# Exercise objective
Look at the data below and print exactly the lines from its first line through the line with "from mathutils.bvhtree import BVHTree"; the pictures stay out of the copy.

------ Supplied information

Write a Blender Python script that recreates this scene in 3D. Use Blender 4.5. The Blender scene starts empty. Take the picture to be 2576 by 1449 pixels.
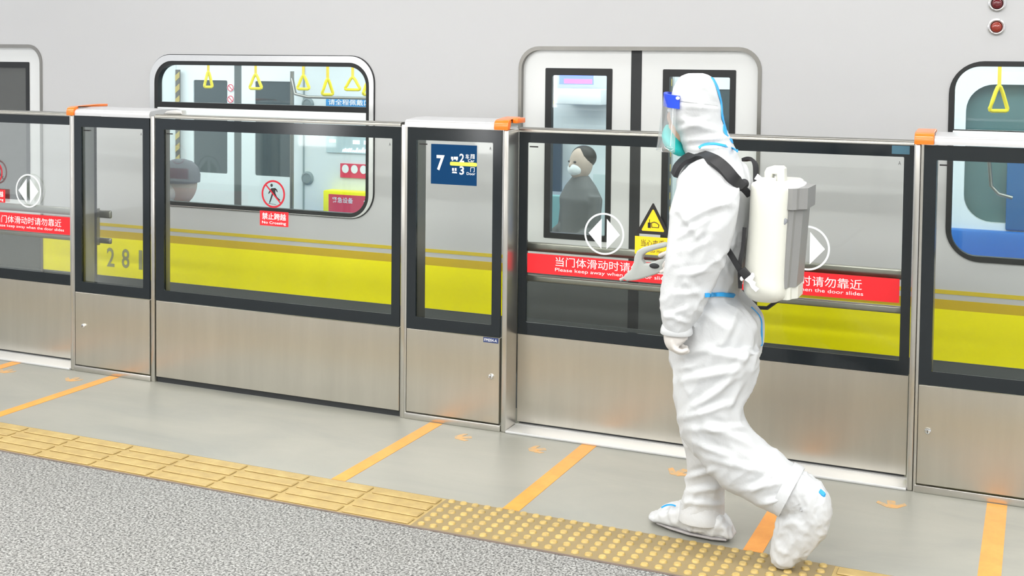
import bpy, bmesh, math, random
import numpy as np
from mathutils import Vector, Matrix, noise
from mathutils.bvhtree import BVHTree

SC = bpy.context.scene
COL = SC.collection
random.seed(7)
# ------------------------------------------------------------------ camera
CAMY, CAMZ, YAW, PITCH, ROLL, FPX, PX, PY = -4.9648, 1.668, 0.4141, -0.043, 0.0105, 3042.4, 1288.0, 294.7
_F = Vector((-math.sin(YAW)*math.cos(PITCH), math.cos(YAW)*math.cos(PITCH), math.sin(PITCH)))
_R = Vector((math.cos(YAW), math.sin(YAW), 0.0)); _U = _R.cross(_F)
_R2 = math.cos(ROLL)*_R + math.sin(ROLL)*_U; _U2 = -math.sin(ROLL)*_R + math.cos(ROLL)*_U
_C = Vector((0.0, CAMY, CAMZ))
cd = bpy.data.cameras.new('camera'); co = bpy.data.objects.new('camera', cd); COL.objects.link(co)
cd.sensor_width = 36; cd.sensor_fit = 'HORIZONTAL'; cd.lens = FPX*36/2576
cd.shift_x = 0; cd.shift_y = -(724.5-PY)/2576
cd.clip_start = 0.05; cd.clip_end = 100
m = Matrix((( _R2.x, _U2.x, -_F.x, _C.x), (_R2.y, _U2.y, -_F.y, _C.y), (_R2.z, _U2.z, -_F.z, _C.z), (0,0,0,1)))
co.matrix_world = m
SC.camera = co
def at(px, py, y=0.0):
    """point of the place that stands at image pixel (px,py) on the upright plane Y=y (measuring aid)"""
    d = _F + _R2*((px-PX)/FPX) - _U2*((py-PY)/FPX)
    return _C + d*((y-_C.y)/d.y)
# ------------------------------------------------------------------ light
w = bpy.data.worlds.new('world'); SC.world = w; w.use_nodes = True
w.node_tree.nodes['Background'].inputs[0].default_value = (0.93, 0.96, 1.0, 1)
w.node_tree.nodes['Background'].inputs[1].default_value = 0.72
def area(name, loc, rot, sx, sy, power, color=(1,1,1)):
    l = bpy.data.lights.new(name, 'AREA'); l.shape = 'RECTANGLE'; l.size = sx; l.size_y = sy; l.energy = power; l.color = color
    o = bpy.data.objects.new(name, l); o.location = loc; o.rotation_euler = rot; COL.objects.link(o); return o
for i, y in enumerate((-1.7, -4.2, -7.0)):
    for j, x in enumerate((-7.2, -4.2, -1.2, 1.8)):
        area('ceiling_lamp_light', (x, y, 3.14), (0,0,0), 2.6, 0.35, (13, 40, 48)[i]*(.72, .85, 1.2, 1.6)[j], (1.0, 0.99, 0.97))
for x in (-7.2, -4.2, -1.2, 1.8):  # added fill row above the track gap, brightens the train side
    area('gap_fill_light', (x, .42, 3.10), (0,0,0), 2.6, 0.2, 9, (1.0, 1.0, 1.0))
SC.view_settings.view_transform = 'Standard'; SC.view_settings.look = 'None'
SC.view_settings.gamma = 1; SC.view_settings.use_curve_mapping = False
SC.view_settings.exposure = 0.42
try:
    SC.cycles.max_bounces = 10; SC.cycles.transparent_max_bounces = 24; SC.cycles.use_denoising = True
except Exception: pass
# ------------------------------------------------------------------ materials
def mat(name, col, rough=0.5, metal=0.0, spec=0.5, emit=None, es=0, trans=0, alpha=1, sss=0, coat=0):
    m = bpy.data.materials.new(name); m.use_nodes = True; b = m.node_tree.nodes['Principled BSDF']
    b.inputs['Base Color'].default_value = (*col, 1); b.inputs['Roughness'].default_value = rough
    b.inputs['Metallic'].default_value = metal; b.inputs['Specular IOR Level'].default_value = spec
    if emit: b.inputs['Emission Color'].default_value = (*emit, 1); b.inputs['Emission Strength'].default_value = es
    if trans: b.inputs['Transmission Weight'].default_value = trans
    if coat: b.inputs['Coat Weight'].default_value = coat; b.inputs['Coat Roughness'].default_value = .08
    if sss: b.inputs['Subsurface Weight'].default_value = sss; b.inputs['Subsurface Radius'].default_value = (.02,.02,.02)
    m.diffuse_color = (*col, 1)
    return m
def nd(m, t, **kw):
    n = m.node_tree.nodes.new(t)
    for k, v in kw.items():
        if k in n.inputs.keys(): n.inputs[k].default_value = v
        else: setattr(n, k, v)
    return n
def lk(m, a, b): m.node_tree.links.new(a, b)
def coords(m, scale=(1,1,1), rot=(0,0,0)):
    tc = nd(m, 'ShaderNodeTexCoord'); mp = nd(m, 'ShaderNodeMapping'); mp.inputs['Scale'].default_value = scale; mp.inputs['Rotation'].default_value = rot
    lk(m, tc.outputs['Object'], mp.inputs['Vector']); return mp.outputs['Vector']
def ramp(m, fac, stops):
    r = nd(m, 'ShaderNodeValToRGB'); e = r.color_ramp.elements
    while len(e) < len(stops): e.new(.5)
    for el, (p, c) in zip(e, stops): el.position = p; el.color = (*c, 1)
    lk(m, fac, r.inputs['Fac']); return r.outputs['Color']
def bump(m, h, strength, dist=.01):
    b = nd(m, 'ShaderNodeBump'); b.inputs['Strength'].default_value = strength; b.inputs['Distance'].default_value = dist
    lk(m, h, b.inputs['Height']); lk(m, b.outputs['Normal'], m.node_tree.nodes['Principled BSDF'].inputs['Normal']); return b
def bsdf(m): return m.node_tree.nodes['Principled BSDF']
def noisetex(m, vec, scale, detail=4, rough=.5, dist=0):
    n = nd(m, 'ShaderNodeTexNoise'); n.inputs['Scale'].default_value = scale; n.inputs['Detail'].default_value = detail
    n.inputs['Roughness'].default_value = rough; n.inputs['Distortion'].default_value = dist
    lk(m, vec, n.inputs['Vector']); return n.outputs['Fac']

def steel(name, col, rough, streak=.12, vary=.06):
    m = mat(name, col, rough, 1.0)
    bsdf(m).inputs['Anisotropic'].default_value = .75; bsdf(m).inputs['Anisotropic Rotation'].default_value = 0.0
    tg = nd(m, 'ShaderNodeTangent'); tg.direction_type = 'RADIAL'; tg.axis = 'Z'; lk(m, tg.outputs[0], bsdf(m).inputs['Tangent'])
    v2 = coords(m, (3.0, 1.2, .35)); n2 = noisetex(m, v2, 2.2, 5, .6)  # upright streaks in the colour imitate soft reflected bands
    c = ramp(m, n2, [(.3, tuple(x*(1-vary) for x in col)), (.7, tuple(min(1, x*(1+vary)) for x in col))])
    lk(m, c, bsdf(m).inputs['Base Color'])
    return m
M = {}
M['steel'] = steel('brushed_steel', (.62, .59, .52), .33)
M['steel_post'] = steel('steel_post', (.62, .60, .56), .3)
M['steel_dark'] = steel('steel_dark', (.30, .29, .27), .35)
M['rail'] = steel('satin_rail', (.33, .32, .29), .3)
M['sill'] = mat('sill_aluminium', (.62, .62, .62), .35, .4)
M['cap_white'] = mat('cap_silver', (.60, .60, .61), .3, .3)
M['black'] = mat('black_glass_border', (.008, .012, .015), .12, 0, .5)
M['rubber'] = mat('rubber', (.02, .022, .024), .6)
M['orange'] = mat('orange_lamp', (.95, .19, .008), .3, 0, .5, coat=.4)
M['red'] = mat('red_sticker', (.78, .012, .02), .5)
M['white'] = mat('white_print', (.9, .9, .9), .5)
M['frost'] = mat('frosted_print', (.82, .88, .88), .6)
M['blackp'] = mat('black_print', (.012, .01, .01), .5)
M['yellow_s'] = mat('yellow_sticker', (.95, .62, .01), .5)
M['navy'] = mat('navy_sign', (.001, .038, .12), .7, 0, .15)
M['lime'] = mat('lime_bar', (.85, .85, .08), .5)
M['plateblue'] = mat('plate_blue', (.02, .04, .14), .5)
M['dustyblue'] = mat('dusty_blue', (.05, .14, .2), .4)
M['chrome'] = mat('chrome', (.8, .8, .8), .12, 1)
def glassmat(name, tint, refl=1.0, haze=0.0):
    m = bpy.data.materials.new(name); m.use_nodes = True; nt = m.node_tree
    for n in list(nt.nodes): nt.nodes.remove(n)
    out = nd(m, 'ShaderNodeOutputMaterial'); tr = nd(m, 'ShaderNodeBsdfTransparent'); tr.inputs[0].default_value = (*tint, 1)
    gl = nd(m, 'ShaderNodeBsdfGlossy'); gl.inputs['Roughness'].default_value = .03; gl.inputs['Color'].default_value = (1,1,1,1)
    fr = nd(m, 'ShaderNodeFresnel'); fr.inputs['IOR'].default_value = 1.45
    mu = nd(m, 'ShaderNodeMath', operation='MULTIPLY'); mu.inputs[1].default_value = refl
    lk(m, fr.outputs[0], mu.inputs[0]); mx = nd(m, 'ShaderNodeMixShader'); lk(m, mu.outputs[0], mx.inputs[0])
    base = tr.outputs[0]
    if haze:
        df = nd(m, 'ShaderNodeBsdfDiffuse'); df.inputs[0].default_value = (.75,.78,.76,1); m2 = nd(m, 'ShaderNodeMixShader'); m2.inputs[0].default_value = haze
        lk(m, tr.outputs[0], m2.inputs[1]); lk(m, df.outputs[0], m2.inputs[2]); base = m2.outputs[0]
    lk(m, base, mx.inputs[1]); lk(m, gl.outputs[0], mx.inputs[2]); lk(m, mx.outputs[0], out.inputs[0])
    return m
M['glass'] = glassmat('gate_glass', (.975, .99, .975), .4, .0)
M['tglass'] = glassmat('train_glass', (.9, .94, .93), .8, .01)
M['dglass'] = glassmat('dark_train_glass', (.62, .65, .65), 1.0, .12)
M['visor'] = glassmat('visor_film', (.97, .975, .98), 1.0, .10)
for l_ in list(M['visor'].node_tree.links):
    if l_.to_node.type == 'MIX_SHADER' and l_.from_node.type == 'MATH': n0_ = l_.to_node; M['visor'].node_tree.links.remove(l_); n0_.inputs[0].default_value = .10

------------

# Response to this task
Write a Blender Python script that recreates this scene in 3D. Use Blender 4.5. The Blender scene starts empty. Take the picture to be 2576 by 1449 pixels.
import bpy, bmesh, math, random
import numpy as np
from mathutils import Vector, Matrix, noise
from mathutils.bvhtree import BVHTree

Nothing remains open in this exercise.